Using Python for programming algorithms

sturlamolden sturlamolden at yahoo.no
Sun May 18 08:20:09 EDT 2008


On May 18, 5:46 am, "inhahe" <inh... at gmail.com> wrote:

> The numbers I heard are that Python is 10-100 times slower than C.

Only true if you use Python as if it was a dialect of Visual Basic. If
you use the right tool, like NumPy, Python can be fast enough. Also
note that Python is not slower than any other language (including C)
if the code is i/o bound. As it turns out, most code is i/o bound,
even many scientific programs.

In scientific research, CPU time is cheap and time spent programming
is expensive.

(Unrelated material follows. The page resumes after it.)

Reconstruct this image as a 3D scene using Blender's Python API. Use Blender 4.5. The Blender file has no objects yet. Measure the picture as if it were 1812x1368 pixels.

Instead of optimizing code that runs too slowly, it is
often less expensive to use fancier hardware, like parallell
computers. For Python, we e.g. have mpi4py which gives us access to
MPI. It can be a good advice to write scientific software
parallelizable from the start.

I learned Pascal my first year in college. When I started programming
Matlab, I brought with me every habits of a novice Pascal programmer.
Needless to say, my programs ran excruciatingly slow. I learned C just
to write faster "mex" extensions for Matlab. But eventually, my skills
improved and I found that my Matlab programs did not need C anymore.
It took me almost 3 years to unlearn the bad habits I had acquired
while programming Pascal. It is very easy to blame the language, when
in fact it is the programmer who is not using it properly.